Noi continuiamo a sostenere che quell’area, vista la situazione che si è verificata, debba essere destinata ad accogliere un piccolo approdo, ma rigorosamente ispirato a criteri di sostenibilità ambientale, in quanto l’opera, così come progettata, presenta costi che superano di gran lunga i benefici.
Infatti, qualora fossero sbloccate le autorizzazioni (cosa ora più semplice con il passaggio dell’area da SIN a SIR), occorrerebbe vedere quanto verrebbero a costare i ripascimenti necessari per evitare l’erosione della costa a sud, che ha già dato enormi problemi, tanto che ultimamente la Regione Abruzzo ha stanziato centomila euro per il ripascimento.
In tutte le città dove sono stati realizzati porti su fondali sabbiosi, si sono verificati fenomeni di erosione delle coste, oltre a problemi di insabbiamento del porti stessi (si veda il caso di Pescara).
La valutazione favorevole, ora sospesa, che era stata data dal Servizio Valutazioni Ambientali della Regione Abruzzo prevedeva infatti che dovesse essere comunque effettuato “un ripascimento, con cadenza annuale, da effettuarsi a cura e spese del Comune di Francavilla al Mare, per il tratto di arenile di circa 600 metri a partire dalla banchina sud verso il pontile e per un volume non inferiore a 30.000 metri cubi totali, in modo da mantenere l’attuale posizione della linea di battigia”. I costi che abbiamo sviluppato secondo i prezziari regionali ci danno una spesa di circa 400.000 euro annui.
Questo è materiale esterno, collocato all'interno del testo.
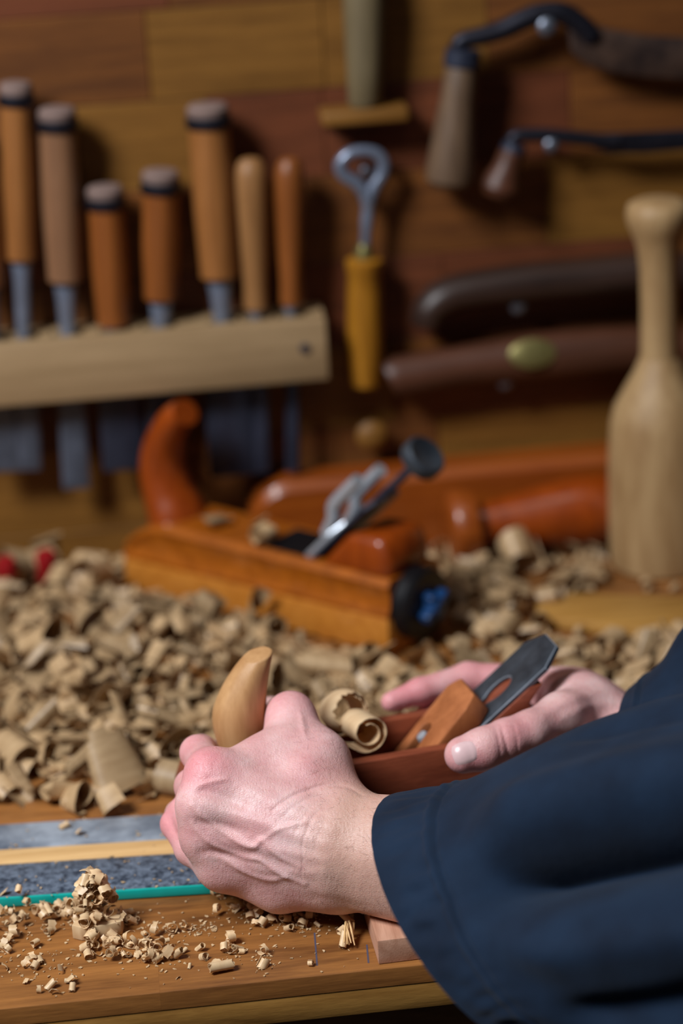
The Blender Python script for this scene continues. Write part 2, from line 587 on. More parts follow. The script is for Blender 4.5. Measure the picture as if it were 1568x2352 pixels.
# one more chisel whose blade shows at the left border
a = Vector(W(-58, 300, MID)); b = Vector(W(-22, 735, MID)); d = (b - a).normalized()
c = thing('chisel', 'chisel cut off by the left border, only its blade tip below the rack', 'chisel', M=axis_matrix(a, a + d), group='chisels in the wall rack')
r = 0.0155
obj('handle', MB().lathe([(r * .9, 0), (r, .004), (r, .10), (r * .85, .125)]), M['handle_orange'], c, local=True)
obj('hoop', MB().lathe([(r * .9, .008), (r * 1.08, .008), (r * 1.08, .016), (r * .9, .016)]), M['iron_black'], c, local=True)
zt = (a.z - rz1) / -d.z; zb = (a.z - rz0) / -d.z
obj('ferrule', MB().lathe([(r * .6, .124), (r * .45, .145), (r * .4, zb + .004)]), M['blade'], c, local=True)
obj('blade', MB().loft([[(s * w, -t_, z_) if i < 2 else (s * w, t_, z_) for i, s in enumerate((-1, 1, 1, -1))] for z_, w, t_ in
                        ((zb, .006, .0026), (zb + .012, .0125, .0026), (zb + .055, .0125, .0024), (zb + .063, .0125, .0004))]), M['blade'], c, local=True)
for zc in (rz1, rz0):
    slots.append((a + d * ((a.z - zc) / -d.z)).x)
# rack block: front rail, back rail, and fillers between the slots
mb = MB()
yb = lambda off: WALL_Y - off
mb.box((rx0, yb(R_OFF), rz0), (rx1, yb(SLOT1), rz1), 0.0015, 2)
mb.box((rx0, yb(SLOT0), rz0), (rx1, yb(0.0013), rz1))
iv = sorted((min(slots[i], slots[i + 1]) - 0.0115, max(slots[i], slots[i + 1]) + 0.0115) for i in range(0, len(slots), 2))
x = rx0
for lo, hi in iv + [(rx1, rx1)]:
    if lo > x:
        mb.box((x, yb(SLOT1), rz0), (lo, yb(SLOT0), rz1))
    x = max(x, hi)
obj('rack_block', mb, M['rack'], rack)
s = W(700, 800, R_OFF)
obj('screw', MB().lathe([(0.001, 0.0022), (0.0035, 0.002), (0.0042, 0.0)], M=axis_matrix(s, Vector(s) + Vector((0, -1, 0)), (0, 0, 1))), M['blade_dark'], rack)

# ================================================================ hanging tools
def wall_nail(px, py, label, off=0.03, r=0.0068):
    p = Vector(W(px, py, off))
    b = Vector((p.x, WALL_Y - 0.0005, p.z))
    mb = MB().lathe([(0.0018, 0.0), (0.0018, (b - p).length - 0.002), (r * 0.75, (b - p).length - 0.0018), (r, (b - p).length + 0.0005), (r * 0.8, (b - p).length + 0.002), (r * 0.3, (b - p).length + 0.003)],
                    seg=20, M=axis_matrix(b, p, (0, 0, 1)))
    return tag(obj('nail', mb, M['nail'], origin=b), label, 'nail', 'nails that hold the wall tools')


# ring ended scraper with a yellow handle
p0 = Vector(W(840, 890, 0.022)); p1 = Vector(W(836, 592, 0.022))
ring_tool = thing('ring_scraper', 'small hook tool with a steel eye and slim yellow wooden handle', 'scraper', p0)
Mx = axis_matrix(p0, p1)
hl = (p1 - p0).length
prof = [(0.008, 0.0), (0.0125, 0.003), (0.0142, 0.02), (0.0150, 0.05), (0.0142, hl * 0.75), (0.0135, hl - 0.012), (0.0150, hl - 0.009), (0.0150, hl - 0.002), (0.012, hl)]
obj('handle', MB().lathe(prof, M=Mx), M['handle_yellow'], ring_tool)
obj('ferrule', MB().lathe([(0.0075, hl - 0.0005), (0.0075, hl + 0.004), (0.005, hl + 0.010), (0.0043, hl + 0.012)], M=Mx), M['brass'], ring_tool)
stem = [W(838, 585, .022), W(842, 520, .022), W(846, 470, .022), W(846, 450, .022)]
obj('stem', MB().tube(catmull(stem, 12), [0.0042] * 4 + [0.005] * 4 + [0.0068] * 4), M['eye_steel'], ring_tool)
ring = [W(846, 455, .022), W(822, 424, .022), W(790, 402, .022), W(782, 378, .022), W(800, 355, .022), W(830, 347, .022), W(862, 352, .022), W(880, 372, .022), W(878, 398, .022), W(862, 425, .022), W(848, 455, .022)]
obj('eye', MB().tube(catmull(ring, 44), [0.0046 + 0.001 * abs(cos(pi * k / 43)) for k in range(44)]), M['eye_steel'], ring_tool)
wall_nail(838, 392, 'nail carrying the steel eye of the small hook tool', 0.026, 0.004)

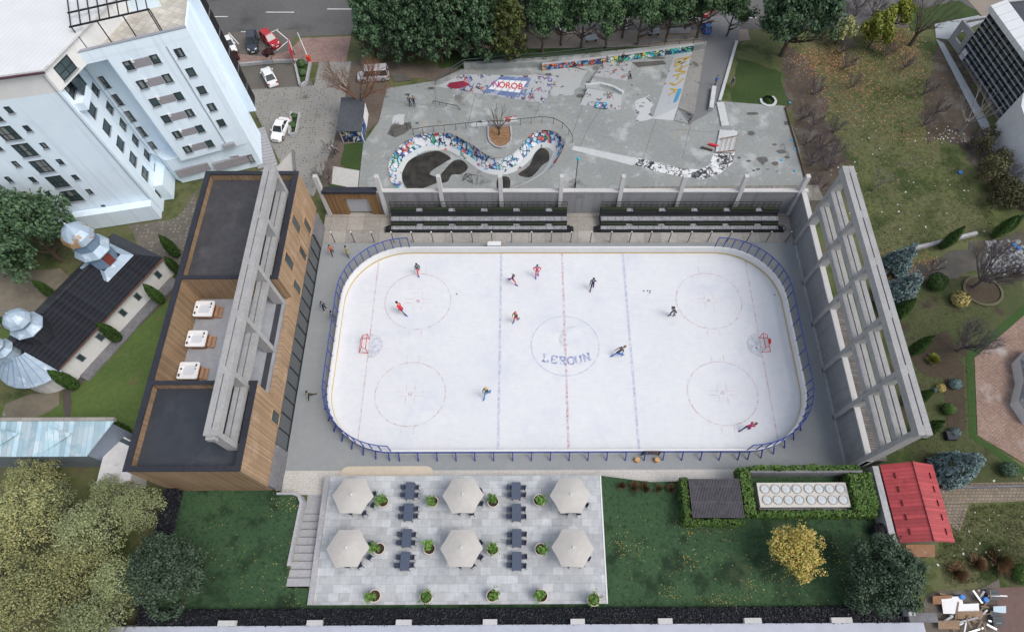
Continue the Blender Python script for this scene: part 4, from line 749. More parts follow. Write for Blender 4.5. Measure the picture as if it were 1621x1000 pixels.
drop(th,[(1491,392,.85,'columnar cypress beside the stream wall, left of the pair'),(1572,375,.85,'columnar cypress of the pair beyond the stream'),(1588,368,.7,'shorter columnar cypress touching its taller twin'),(1412,505,.95,'columnar cypress below the blue spruces'),(1440,560,.9,'columnar cypress left of the bare tree'),(1440,640,.85,'columnar cypress beside the yellow leafed shrub'),(1448,690,1.0,'fat columnar cypress beside the round clipped shrub')],'columnar cypresses in the garden')
drop(dup(th,(0,0,0)),[(258,478,.8,'slim thuja at the middle of the church side wall, far end'),(190,538,.85,'slim thuja at the middle of the church side wall, near end'),(122,612,.9,'thuja at the apse corner of the church'),(85,468,.7,'slim thuja behind the church nave, upper one'),(60,523,.65,'slim thuja behind the middle church turret'),(25,520,.6,'slim thuja at the left edge behind the church'),(282,405,.85,'thuja by the stone yard, upper one'),(285,432,.7,'thuja by the stone yard, lower one'),(205,688,.9,'thuja beside the small white block')],'thujas around the church')
def rshrub(name,lm,seed,r,h,n=900,ls=.1,cat='shrub',asp=.7,up=.2):
    rng=random.Random(seed); t=thing(name,'x',cat); (MB().lathe((0,0,0),[(r*.5,0),(r*.85,h*.4),(r*.6,h*.8),(.05,h*.92)],10) if asp>.3 else MB().lathe((0,0,0),[(r*.25,0),(r*.3,h*.25),(.05,h*.3)],8)).build('stem',core,t); m=MB()
    for _ in range(n):
        u=rng.random(); a=rng.random()*6.28; ph=math.acos(rng.uniform(-.2,1)); d=Vector((math.sin(ph)*math.cos(a)*r,math.sin(ph)*math.sin(a)*r,math.cos(ph)*h*.55)); k=rng.uniform(.85,1.05) if asp>.3 else rng.uniform(.55,1.4); m.leaf(d*k+Vector((0,0,h*.45)),d.normalized()+Vector((rng.gauss(0,.35),rng.gauss(0,.35),.2)),ls*rng.uniform(.7,1.3),rng,asp) if asp>.3 else m.face([Vector((d.x*.12,d.y*.12,0.05)),Vector((d.x*k-.02,d.y*k+.02,h*(.5+.5*math.cos(ph)))),Vector((d.x*k+.03,d.y*k-.02,h*(.45+.5*math.cos(ph))))])
    m.build('foliage',lm,t); return t
s1=rshrub('clipped_shrub',L_thuja,101,1.15,1.5); place(s1,1477,452,-.07,1.2,0,'round clipped dark green shrub near the pale yellow shrub')
s2=rshrub('clipped_shrub',L_hedge,102,.8,1.2); place(s2,1497,650,-.07,1.0,0,'round light green shrub right of the concrete frame')
s3=rshrub('dwarf_spruce',L_spruce,103,.75,1.0); drop(s3,[(1508,610,1.0,'round dwarf blue spruce beside the grass strip'),(1478,618,.45,'tiny grey blue shrub by the yellow leafed shrub'),(1508,686,.9,'round blue spruce in the dark planter')],'dwarf blue spruces in the garden',-.07)
s4=rshrub('green_shrub',L_lawn,104,.9,1.3); place(s4,1590,745,-.07,1.1,0,'round grey green shrub by the lane')
s5=rshrub('pale_shrub',L_pale,105,1.1,1.3,n=420,ls=.13); place(s5,1515,478,-.07,1.1,0,'thin pale yellow shrub in the garden'); s6=dup(s5,(0,0,0),1,'small yellow leafed shrub beside the dwarf spruce',None,.6); place(s6,1487,615,-.07,.55,1)
s7=rshrub('grass_tuft',L_lime,106,.6,.7,n=300,asp=.1); place(s7,1474,570,-.07,1.2,0,'spiky green plant in the round garden bed')
s8=rshrub('dry_brush',L_brown,107,1.2,1.0,n=700,ls=.16,asp=.1); drop(s8,[(1515,905,.8,'brown dry brush heap nearest the junk yard'),(1545,890,.7,'brown dry brush heap in the middle of three'),(1580,890,1.1,'largest brown dry brush heap at the right')],'dry brush heaps by the junk yard',-.08)
s9=rshrub('bush',L_hedge,108,.9,1.1); place(s9,1612,910,-.08,1.3,0,'bright green bush at the right edge above the brown court')
s10=rshrub('dark_shrub',leafmat('purple_leaves',[(.02,.016,.022),(.035,.026,.034),(.015,.012,.016)]),109,.9,1.5); place(s10,1388,842,PZ,1.0,0,'dark purple shrub below the corner of the ivy enclosure')
s11=rshrub('ornamental_grass',leafmat('red_grass',[(.13,.07,.04),(.17,.10,.05),(.08,.06,.03)]),110,.6,.8,n=260,ls=.2,asp=.1); drop(s11,[(1004,771,1.0,'reddish grass tuft second from the left at the lawn edge'),(984,770,.8,'dark grass tuft nearest the patio corner'),(1021,772,1.0,'reddish grass tuft third from the left at the lawn edge'),(1042,774,.8,'small reddish grass tuft left of the shed corner'),(1062,774,.9,'dark grass tuft touching the shed hedge')],'grass tufts along the lawn edge',PZ)
pt=tree('plum_tree','x','tree',2.6,.9,L_purple,bark,112,nc=26,nl=40,ls=.14,trunk=.05,base=.45,cr=.35); drop(pt,[(434,103,1.0,'small purple leafed tree beside the parked white car'),(381,108,.95,'small purple leafed tree against the white tower')],'purple trees on the brick pavement',-.04)
lb=rshrub('planter_bush',L_green,114,.8,1.0); drop(lb,[(478,104,.9,'dark bush in the upper half of the long car park planter'),(480,118,.8,'dark bush in the lower half of the long car park planter'),(466,186,.6,'dark bush at the upper end of the short car park planter'),(464,200,.6,'dark bush at the lower end of the short car park planter')],'bushes in the car park planters',0)
# ================================================================ hedges and the service enclosure
def hedge(name,label,cat,boxes,lm,seed,dens=38,ls=.13,z0=PZ,inner=core,lump=.12):
    rng=random.Random(seed); x0=min(b[0] for b in boxes); y0=min(b[2] for b in boxes); t=thing(name,label,cat,(x0,y0,z0))
    c=MB(); m=MB()
    for (xa,xb,ya,yb,zt) in boxes:
        c.box(xa+.1,xb-.1,ya+.1,yb-.1,z0-.02,zt-.12); W,D,H=xb-xa,yb-ya,zt-z0
        for (area,fn) in ((W*D*1.3,lambda:((rng.uniform(xa,xb),rng.uniform(ya,yb),zt),(0,0,1))),(W*H,lambda:((rng.uniform(xa,xb),ya,rng.uniform(z0,zt)),(0,-1,.2))),(W*H,lambda:((rng.uniform(xa,xb),yb,rng.uniform(z0,zt)),(0,1,.2))),(D*H,lambda:((xa,rng.uniform(ya,yb),rng.uniform(z0,zt)),(-1,0,.2))),(D*H,lambda:((xb,rng.uniform(ya,yb),rng.uniform(z0,zt)),(1,0,.2)))):
            for _ in range(int(area*dens)):
                p,n=fn(); b=lump*(math.sin(p[0]*3.1+p[2])+math.sin(p[1]*3.7+p[0]*1.3)); p=Vector(p)+Vector(n)*(b*.5+rng.gauss(0,.05)); m.leaf(p,Vector(n)+Vector((rng.gauss(0,.5),rng.gauss(0,.5),rng.gauss(0,.4)+.2)),ls*rng.uniform(.6,1.3),rng,.7)
    c.build('hedge_core',inner,t); m.build('hedge_leaves',lm,t); return t
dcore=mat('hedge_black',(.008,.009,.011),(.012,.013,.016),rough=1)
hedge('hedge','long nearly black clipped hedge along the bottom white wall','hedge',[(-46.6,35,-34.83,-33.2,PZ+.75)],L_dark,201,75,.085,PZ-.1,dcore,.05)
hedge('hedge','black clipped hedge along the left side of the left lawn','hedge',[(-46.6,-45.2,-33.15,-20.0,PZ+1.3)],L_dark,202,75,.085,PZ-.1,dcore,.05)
sh=thing('slatted_roof_shed','small shed with a flat dark slatted roof set between hedges','shed',(16.3,-21.4,PZ))
MB().box(13.5,19.1,-23.5,-19.35,PZ,2.7).build('shed_wall',conc_d,sh)
dsl=mat('slat_dark',(.10,.095,.105),(.065,.062,.07),rough=.75,scale=3,scale2=1.2)
mb=MB()
for i in range(34): x=13.38+i*.172; mb.box(x,x+.115,-23.75,-19.2,2.9,2.97)
mb.build('roof_slats',dsl,sh); MB().box(13.4,19.2,-23.7,-19.25,2.72,2.88).build('roof_base',mat('slat_gap',(.02,.018,.02),(.015,.014,.016)),sh); MB().box(13.36,19.24,-20.2,-20.12,2.971,2.99).box(13.36,19.24,-22.0,-21.92,2.971,2.99).build('batten',dsl,sh)
hedge('hedge','leafy hedge at the left and front of the slatted roof shed','hedge',[(12.6,13.3,-24.3,-19.0,2.75),(13.3,19.3,-24.4,-23.85,2.6)],L_hedge,203,60,.13)
en=thing('cooling_unit','long pale cooling unit with sixteen round fans in two rows','cooling unit',(26.5,-21,PZ))
paleu=mat('unit_pale',(.55,.53,.49),(.50,.48,.445),rough=.6,scale=3); MB().box(21.4,31.5,-22.4,-19.7,PZ,2.5).build('casing',paleu,en); MB().box(21.3,31.6,-22.5,-19.62,2.502,2.6).build('top_plate',paleu,en)
fanm=mat('fan_grille',(.52,.55,.565),(.47,.50,.515),rough=.6,scale=10); fanr=mat('fan_ring',(.40,.37,.33),(.36,.335,.3),rough=.6)
for i in range(8):
    for j in range(2):
        cx=22.15+i*1.22+(.15 if i>3 else 0)+(.06*j); cy=-20.4-j*1.28
        r=MB(); r.lathe((cx,cy,2.602),[(.56,0),(.56,.1),(.48,.1),(.48,.0)],20,cap=False); r=r.build('fan_ring',fanr,en); MB().lathe((cx,cy,2.602),[(.478,0),(.478,.04),(.1,.07),(.08,.1)],20).build('fan_grille',fanm,r)
MB().box(21.3,31.6,-22.7,-22.52,PZ,2.2).build('side_tray',conc_d,en)
iw=MB().box(20.6,33.6,-18.55,-18.25,.01,3.0).build('enclosure_wall',conc_d); tag(iw,'dark concrete wall behind the pale cooling unit','wall')
hedge('hedge','ivy covered hedge enclosing the pale cooling unit with sixteen fans','hedge',[(19.35,20.6,-23.3,-17.9,3.0),(20.6,33.2,-18.22,-17.75,3.25),(31.9,34.6,-22.9,-18.6,3.0),(20.6,34.4,-23.5,-22.85,2.55)],L_hedge,204,55,.14)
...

Ce lo possiamo permettere?
Una proposta alternativa potrebbe prevedere la parziale modifica del progetto e l’installazione di pontoni galleggianti nella parte che si protende verso il mare, strutture modulari già sperimentate in molte città di mare, che oltre ad essere più economiche sono meno impattanti perché vengono solo ancorate sul fondo, consentendo il flusso della sabbia, con conseguente importante riduzione dei fenomeni di erosione.

Ad ogni modo, attediamo tutti con ansia una sistemazione definitiva di questa vicenda che contemperi l’esigenza di portare a termine i lavori con la bonifica e la salvaguardia del fiume Alento.